## [Exercise directions]
Write out the listing below exactly, and omit any images you find in it.

## [Data lines]
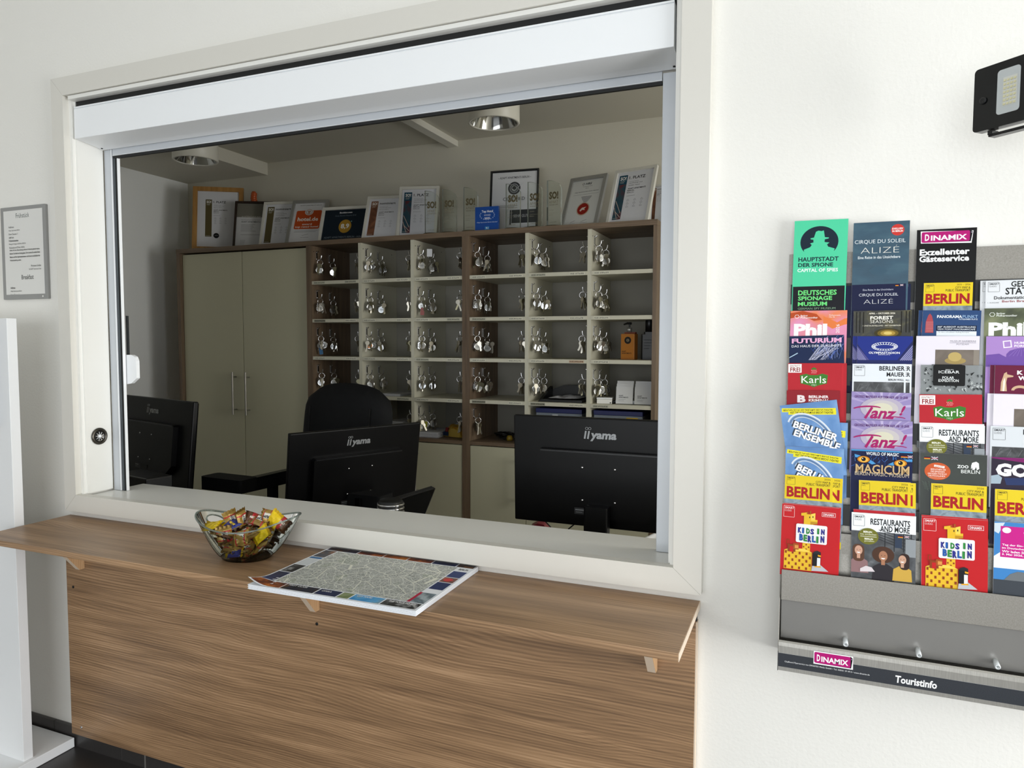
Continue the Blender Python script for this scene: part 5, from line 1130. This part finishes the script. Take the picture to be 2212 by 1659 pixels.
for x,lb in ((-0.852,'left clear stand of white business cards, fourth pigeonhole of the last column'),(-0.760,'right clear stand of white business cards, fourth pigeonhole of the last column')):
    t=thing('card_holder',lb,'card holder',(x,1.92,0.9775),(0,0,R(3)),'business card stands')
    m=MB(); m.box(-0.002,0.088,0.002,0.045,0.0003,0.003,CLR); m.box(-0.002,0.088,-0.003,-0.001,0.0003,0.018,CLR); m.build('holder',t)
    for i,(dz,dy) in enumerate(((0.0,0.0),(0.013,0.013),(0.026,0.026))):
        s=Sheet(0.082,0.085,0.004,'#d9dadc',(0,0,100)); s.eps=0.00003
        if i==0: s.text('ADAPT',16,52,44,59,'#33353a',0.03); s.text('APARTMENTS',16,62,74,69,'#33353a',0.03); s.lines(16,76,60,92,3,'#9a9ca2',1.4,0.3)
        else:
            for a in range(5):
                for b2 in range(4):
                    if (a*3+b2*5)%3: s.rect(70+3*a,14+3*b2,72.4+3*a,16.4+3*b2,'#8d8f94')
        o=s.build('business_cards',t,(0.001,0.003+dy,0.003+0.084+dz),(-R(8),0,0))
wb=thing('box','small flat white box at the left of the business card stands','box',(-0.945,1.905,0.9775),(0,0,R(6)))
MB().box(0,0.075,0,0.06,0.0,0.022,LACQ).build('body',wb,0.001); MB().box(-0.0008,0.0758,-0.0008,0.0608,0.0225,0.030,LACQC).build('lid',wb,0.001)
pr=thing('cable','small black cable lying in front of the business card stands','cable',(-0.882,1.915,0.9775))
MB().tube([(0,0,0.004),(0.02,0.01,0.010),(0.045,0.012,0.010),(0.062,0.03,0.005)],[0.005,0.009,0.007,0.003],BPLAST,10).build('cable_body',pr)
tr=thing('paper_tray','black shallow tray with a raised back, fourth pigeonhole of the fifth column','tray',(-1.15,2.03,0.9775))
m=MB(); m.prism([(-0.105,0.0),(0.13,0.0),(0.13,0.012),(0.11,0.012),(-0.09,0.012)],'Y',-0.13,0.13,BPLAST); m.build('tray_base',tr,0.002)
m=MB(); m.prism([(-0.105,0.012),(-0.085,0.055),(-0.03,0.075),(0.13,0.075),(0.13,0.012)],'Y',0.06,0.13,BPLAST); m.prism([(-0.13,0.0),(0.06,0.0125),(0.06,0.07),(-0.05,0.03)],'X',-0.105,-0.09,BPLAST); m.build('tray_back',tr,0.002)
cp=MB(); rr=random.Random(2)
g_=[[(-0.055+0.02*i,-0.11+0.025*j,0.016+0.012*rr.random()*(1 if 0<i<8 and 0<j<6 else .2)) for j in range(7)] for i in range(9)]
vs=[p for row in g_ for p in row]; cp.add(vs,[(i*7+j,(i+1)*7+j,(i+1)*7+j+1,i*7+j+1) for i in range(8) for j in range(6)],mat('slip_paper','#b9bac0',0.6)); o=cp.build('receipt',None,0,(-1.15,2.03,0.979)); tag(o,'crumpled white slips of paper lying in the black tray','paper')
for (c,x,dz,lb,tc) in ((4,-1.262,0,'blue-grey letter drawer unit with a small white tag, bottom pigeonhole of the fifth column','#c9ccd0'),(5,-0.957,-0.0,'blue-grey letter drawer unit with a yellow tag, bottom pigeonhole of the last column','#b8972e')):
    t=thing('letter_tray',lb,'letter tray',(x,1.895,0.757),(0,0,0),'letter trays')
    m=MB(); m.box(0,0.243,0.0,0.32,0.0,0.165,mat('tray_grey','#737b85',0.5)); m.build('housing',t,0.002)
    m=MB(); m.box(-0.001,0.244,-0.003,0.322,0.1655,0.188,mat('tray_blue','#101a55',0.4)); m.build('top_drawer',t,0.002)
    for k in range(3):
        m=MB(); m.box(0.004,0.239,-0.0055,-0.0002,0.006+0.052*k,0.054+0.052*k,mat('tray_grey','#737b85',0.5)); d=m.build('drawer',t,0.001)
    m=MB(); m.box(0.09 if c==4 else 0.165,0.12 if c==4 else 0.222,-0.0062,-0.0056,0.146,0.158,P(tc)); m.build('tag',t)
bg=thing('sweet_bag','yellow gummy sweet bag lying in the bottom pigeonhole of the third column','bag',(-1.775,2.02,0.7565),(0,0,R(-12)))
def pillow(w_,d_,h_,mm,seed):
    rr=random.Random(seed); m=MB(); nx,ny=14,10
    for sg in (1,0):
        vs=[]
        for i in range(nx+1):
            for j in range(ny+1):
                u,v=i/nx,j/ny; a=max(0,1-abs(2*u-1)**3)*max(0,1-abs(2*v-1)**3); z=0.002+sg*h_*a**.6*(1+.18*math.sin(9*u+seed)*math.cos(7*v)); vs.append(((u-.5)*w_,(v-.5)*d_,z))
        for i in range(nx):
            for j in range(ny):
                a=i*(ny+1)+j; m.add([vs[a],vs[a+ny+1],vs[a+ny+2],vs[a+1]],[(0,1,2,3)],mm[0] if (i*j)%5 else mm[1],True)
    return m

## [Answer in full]
Continue the Blender Python script for this scene: part 5, from line 1130. This part finishes the script. Take the picture to be 2212 by 1659 pixels.
for x,lb in ((-0.852,'left clear stand of white business cards, fourth pigeonhole of the last column'),(-0.760,'right clear stand of white business cards, fourth pigeonhole of the last column')):
    t=thing('card_holder',lb,'card holder',(x,1.92,0.9775),(0,0,R(3)),'business card stands')
    m=MB(); m.box(-0.002,0.088,0.002,0.045,0.0003,0.003,CLR); m.box(-0.002,0.088,-0.003,-0.001,0.0003,0.018,CLR); m.build('holder',t)
    for i,(dz,dy) in enumerate(((0.0,0.0),(0.013,0.013),(0.026,0.026))):
        s=Sheet(0.082,0.085,0.004,'#d9dadc',(0,0,100)); s.eps=0.00003
        if i==0: s.text('ADAPT',16,52,44,59,'#33353a',0.03); s.text('APARTMENTS',16,62,74,69,'#33353a',0.03); s.lines(16,76,60,92,3,'#9a9ca2',1.4,0.3)
        else:
            for a in range(5):
                for b2 in range(4):
                    if (a*3+b2*5)%3: s.rect(70+3*a,14+3*b2,72.4+3*a,16.4+3*b2,'#8d8f94')
        o=s.build('business_cards',t,(0.001,0.003+dy,0.003+0.084+dz),(-R(8),0,0))
wb=thing('box','small flat white box at the left of the business card stands','box',(-0.945,1.905,0.9775),(0,0,R(6)))
MB().box(0,0.075,0,0.06,0.0,0.022,LACQ).build('body',wb,0.001); MB().box(-0.0008,0.0758,-0.0008,0.0608,0.0225,0.030,LACQC).build('lid',wb,0.001)
pr=thing('cable','small black cable lying in front of the business card stands','cable',(-0.882,1.915,0.9775))
MB().tube([(0,0,0.004),(0.02,0.01,0.010),(0.045,0.012,0.010),(0.062,0.03,0.005)],[0.005,0.009,0.007,0.003],BPLAST,10).build('cable_body',pr)
tr=thing('paper_tray','black shallow tray with a raised back, fourth pigeonhole of the fifth column','tray',(-1.15,2.03,0.9775))
m=MB(); m.prism([(-0.105,0.0),(0.13,0.0),(0.13,0.012),(0.11,0.012),(-0.09,0.012)],'Y',-0.13,0.13,BPLAST); m.build('tray_base',tr,0.002)
m=MB(); m.prism([(-0.105,0.012),(-0.085,0.055),(-0.03,0.075),(0.13,0.075),(0.13,0.012)],'Y',0.06,0.13,BPLAST); m.prism([(-0.13,0.0),(0.06,0.0125),(0.06,0.07),(-0.05,0.03)],'X',-0.105,-0.09,BPLAST); m.build('tray_back',tr,0.002)
cp=MB(); rr=random.Random(2)
g_=[[(-0.055+0.02*i,-0.11+0.025*j,0.016+0.012*rr.random()*(1 if 0<i<8 and 0<j<6 else .2)) for j in range(7)] for i in range(9)]
vs=[p for row in g_ for p in row]; cp.add(vs,[(i*7+j,(i+1)*7+j,(i+1)*7+j+1,i*7+j+1) for i in range(8) for j in range(6)],mat('slip_paper','#b9bac0',0.6)); o=cp.build('receipt',None,0,(-1.15,2.03,0.979)); tag(o,'crumpled white slips of paper lying in the black tray','paper')
for (c,x,dz,lb,tc) in ((4,-1.262,0,'blue-grey letter drawer unit with a small white tag, bottom pigeonhole of the fifth column','#c9ccd0'),(5,-0.957,-0.0,'blue-grey letter drawer unit with a yellow tag, bottom pigeonhole of the last column','#b8972e')):
    t=thing('letter_tray',lb,'letter tray',(x,1.895,0.757),(0,0,0),'letter trays')
    m=MB(); m.box(0,0.243,0.0,0.32,0.0,0.165,mat('tray_grey','#737b85',0.5)); m.build('housing',t,0.002)
    m=MB(); m.box(-0.001,0.244,-0.003,0.322,0.1655,0.188,mat('tray_blue','#101a55',0.4)); m.build('top_drawer',t,0.002)
    for k in range(3):
        m=MB(); m.box(0.004,0.239,-0.0055,-0.0002,0.006+0.052*k,0.054+0.052*k,mat('tray_grey','#737b85',0.5)); d=m.build('drawer',t,0.001)
    m=MB(); m.box(0.09 if c==4 else 0.165,0.12 if c==4 else 0.222,-0.0062,-0.0056,0.146,0.158,P(tc)); m.build('tag',t)
bg=thing('sweet_bag','yellow gummy sweet bag lying in the bottom pigeonhole of the third column','bag',(-1.775,2.02,0.7565),(0,0,R(-12)))
def pillow(w_,d_,h_,mm,seed):
    rr=random.Random(seed); m=MB(); nx,ny=14,10
    for sg in (1,0):
        vs=[]
        for i in range(nx+1):
            for j in range(ny+1):
                u,v=i/nx,j/ny; a=max(0,1-abs(2*u-1)**3)*max(0,1-abs(2*v-1)**3); z=0.002+sg*h_*a**.6*(1+.18*math.sin(9*u+seed)*math.cos(7*v)); vs.append(((u-.5)*w_,(v-.5)*d_,z))
        for i in range(nx):
            for j in range(ny):
                a=i*(ny+1)+j; m.add([vs[a],vs[a+ny+1],vs[a+ny+2],vs[a+1]],[(0,1,2,3)],mm[0] if (i*j)%5 else mm[1],True)
    return m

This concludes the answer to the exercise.